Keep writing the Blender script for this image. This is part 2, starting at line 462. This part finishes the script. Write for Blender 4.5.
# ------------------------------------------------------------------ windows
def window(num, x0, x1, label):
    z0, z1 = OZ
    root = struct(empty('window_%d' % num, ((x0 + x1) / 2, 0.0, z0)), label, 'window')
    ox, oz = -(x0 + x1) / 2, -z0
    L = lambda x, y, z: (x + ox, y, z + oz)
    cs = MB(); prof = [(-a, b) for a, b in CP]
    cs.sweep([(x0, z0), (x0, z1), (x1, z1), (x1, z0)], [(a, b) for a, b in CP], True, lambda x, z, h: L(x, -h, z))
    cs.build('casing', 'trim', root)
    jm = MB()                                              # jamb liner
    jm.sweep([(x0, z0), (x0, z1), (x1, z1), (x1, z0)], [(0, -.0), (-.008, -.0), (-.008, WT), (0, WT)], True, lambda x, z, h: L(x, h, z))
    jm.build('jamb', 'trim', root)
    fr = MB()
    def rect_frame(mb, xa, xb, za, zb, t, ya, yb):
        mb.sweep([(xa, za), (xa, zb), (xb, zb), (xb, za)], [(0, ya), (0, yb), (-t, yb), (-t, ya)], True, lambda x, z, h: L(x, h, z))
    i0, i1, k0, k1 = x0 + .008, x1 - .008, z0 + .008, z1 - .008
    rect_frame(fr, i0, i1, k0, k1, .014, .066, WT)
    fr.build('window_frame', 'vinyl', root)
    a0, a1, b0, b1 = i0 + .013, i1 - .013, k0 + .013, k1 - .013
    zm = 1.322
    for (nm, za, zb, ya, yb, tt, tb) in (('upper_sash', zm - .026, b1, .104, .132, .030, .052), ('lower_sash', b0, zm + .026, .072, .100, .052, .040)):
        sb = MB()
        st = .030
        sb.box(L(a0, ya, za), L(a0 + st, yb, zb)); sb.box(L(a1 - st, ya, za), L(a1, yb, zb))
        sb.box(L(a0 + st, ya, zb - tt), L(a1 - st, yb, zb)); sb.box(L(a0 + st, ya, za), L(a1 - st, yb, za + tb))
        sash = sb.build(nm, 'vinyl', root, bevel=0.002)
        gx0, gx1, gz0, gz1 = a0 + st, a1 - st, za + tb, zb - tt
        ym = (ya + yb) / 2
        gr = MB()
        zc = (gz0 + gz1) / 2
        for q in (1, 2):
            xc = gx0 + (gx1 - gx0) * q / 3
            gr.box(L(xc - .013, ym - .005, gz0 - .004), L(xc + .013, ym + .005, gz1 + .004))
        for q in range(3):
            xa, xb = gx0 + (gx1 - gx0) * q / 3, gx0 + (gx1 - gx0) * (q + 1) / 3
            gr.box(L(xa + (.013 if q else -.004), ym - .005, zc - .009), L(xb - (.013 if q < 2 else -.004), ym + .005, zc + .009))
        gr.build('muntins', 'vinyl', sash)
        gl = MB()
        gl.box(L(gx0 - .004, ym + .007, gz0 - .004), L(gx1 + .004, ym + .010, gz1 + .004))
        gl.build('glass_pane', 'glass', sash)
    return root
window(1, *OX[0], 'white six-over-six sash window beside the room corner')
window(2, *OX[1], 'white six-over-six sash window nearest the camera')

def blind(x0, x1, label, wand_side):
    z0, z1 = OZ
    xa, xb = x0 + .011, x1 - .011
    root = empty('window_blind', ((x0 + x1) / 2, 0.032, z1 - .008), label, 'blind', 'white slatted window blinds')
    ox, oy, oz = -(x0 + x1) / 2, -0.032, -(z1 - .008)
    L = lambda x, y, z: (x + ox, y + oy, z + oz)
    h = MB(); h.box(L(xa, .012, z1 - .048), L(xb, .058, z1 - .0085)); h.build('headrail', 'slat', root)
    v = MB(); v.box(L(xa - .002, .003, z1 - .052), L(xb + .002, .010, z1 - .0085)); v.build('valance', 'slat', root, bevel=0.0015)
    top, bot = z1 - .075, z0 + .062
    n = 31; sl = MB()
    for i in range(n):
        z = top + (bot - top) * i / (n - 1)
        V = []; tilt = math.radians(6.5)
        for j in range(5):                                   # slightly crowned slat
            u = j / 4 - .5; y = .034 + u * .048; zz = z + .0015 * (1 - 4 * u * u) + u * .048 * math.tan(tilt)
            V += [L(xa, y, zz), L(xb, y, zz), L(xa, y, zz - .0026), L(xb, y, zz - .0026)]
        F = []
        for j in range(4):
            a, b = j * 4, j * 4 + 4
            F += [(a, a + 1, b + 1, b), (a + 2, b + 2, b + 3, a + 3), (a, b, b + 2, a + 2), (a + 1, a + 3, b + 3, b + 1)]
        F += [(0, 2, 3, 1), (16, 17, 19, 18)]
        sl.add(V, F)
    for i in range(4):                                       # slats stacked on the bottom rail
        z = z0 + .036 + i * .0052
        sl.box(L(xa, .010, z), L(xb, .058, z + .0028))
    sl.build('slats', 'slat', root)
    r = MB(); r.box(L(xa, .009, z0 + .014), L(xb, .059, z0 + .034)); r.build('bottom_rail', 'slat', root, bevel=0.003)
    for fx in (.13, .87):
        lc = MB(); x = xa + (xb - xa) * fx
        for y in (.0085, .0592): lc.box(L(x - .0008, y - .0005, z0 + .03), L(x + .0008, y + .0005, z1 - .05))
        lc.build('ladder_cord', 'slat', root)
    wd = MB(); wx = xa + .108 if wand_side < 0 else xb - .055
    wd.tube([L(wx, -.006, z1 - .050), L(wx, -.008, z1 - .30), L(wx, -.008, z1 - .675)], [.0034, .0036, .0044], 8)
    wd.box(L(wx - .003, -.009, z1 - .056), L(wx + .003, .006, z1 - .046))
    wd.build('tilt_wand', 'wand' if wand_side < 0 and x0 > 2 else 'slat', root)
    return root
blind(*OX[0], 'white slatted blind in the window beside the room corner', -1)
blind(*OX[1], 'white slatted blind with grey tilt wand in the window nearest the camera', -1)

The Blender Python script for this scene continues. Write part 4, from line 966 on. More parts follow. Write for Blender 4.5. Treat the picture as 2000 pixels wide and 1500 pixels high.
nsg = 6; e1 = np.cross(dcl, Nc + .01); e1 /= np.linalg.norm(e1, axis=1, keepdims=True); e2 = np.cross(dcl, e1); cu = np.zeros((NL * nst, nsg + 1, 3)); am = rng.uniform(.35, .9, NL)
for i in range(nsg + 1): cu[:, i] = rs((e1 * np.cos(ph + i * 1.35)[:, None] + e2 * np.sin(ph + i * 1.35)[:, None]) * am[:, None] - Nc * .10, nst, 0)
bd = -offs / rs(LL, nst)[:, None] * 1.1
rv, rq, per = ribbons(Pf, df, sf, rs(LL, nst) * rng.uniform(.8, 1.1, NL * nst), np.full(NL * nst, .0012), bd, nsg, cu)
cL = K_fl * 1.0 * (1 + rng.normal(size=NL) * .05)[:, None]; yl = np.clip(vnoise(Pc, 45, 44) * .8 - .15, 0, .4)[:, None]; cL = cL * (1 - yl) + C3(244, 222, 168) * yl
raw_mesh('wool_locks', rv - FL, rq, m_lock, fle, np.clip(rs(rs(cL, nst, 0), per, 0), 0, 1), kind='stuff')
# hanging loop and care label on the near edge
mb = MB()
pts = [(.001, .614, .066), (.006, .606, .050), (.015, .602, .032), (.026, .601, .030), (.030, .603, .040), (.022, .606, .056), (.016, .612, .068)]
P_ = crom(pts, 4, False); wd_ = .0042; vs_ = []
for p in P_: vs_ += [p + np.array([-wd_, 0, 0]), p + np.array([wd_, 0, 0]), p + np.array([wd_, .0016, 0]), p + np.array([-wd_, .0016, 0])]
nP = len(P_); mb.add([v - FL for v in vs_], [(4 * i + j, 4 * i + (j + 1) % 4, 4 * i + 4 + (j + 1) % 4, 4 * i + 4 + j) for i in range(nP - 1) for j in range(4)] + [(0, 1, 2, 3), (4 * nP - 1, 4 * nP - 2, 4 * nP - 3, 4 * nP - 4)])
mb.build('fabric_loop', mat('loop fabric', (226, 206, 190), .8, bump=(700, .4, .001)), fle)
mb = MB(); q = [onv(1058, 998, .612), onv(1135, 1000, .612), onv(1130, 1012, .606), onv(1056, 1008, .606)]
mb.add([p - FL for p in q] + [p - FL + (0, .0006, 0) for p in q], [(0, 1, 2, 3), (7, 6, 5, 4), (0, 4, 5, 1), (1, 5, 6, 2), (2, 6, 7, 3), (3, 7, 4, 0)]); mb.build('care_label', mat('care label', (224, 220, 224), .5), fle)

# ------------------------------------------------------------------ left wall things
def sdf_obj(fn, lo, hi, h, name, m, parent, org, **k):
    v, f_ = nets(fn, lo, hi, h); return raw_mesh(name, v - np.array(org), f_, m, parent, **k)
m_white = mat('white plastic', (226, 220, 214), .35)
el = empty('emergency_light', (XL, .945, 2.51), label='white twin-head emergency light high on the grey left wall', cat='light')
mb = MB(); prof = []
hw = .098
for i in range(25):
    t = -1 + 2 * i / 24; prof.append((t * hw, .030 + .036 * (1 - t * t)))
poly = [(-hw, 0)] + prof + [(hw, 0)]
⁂
Using the listing, say how many lines include the word "script", and add nothing else.

● OUTPUT FOR THIS TASK: 2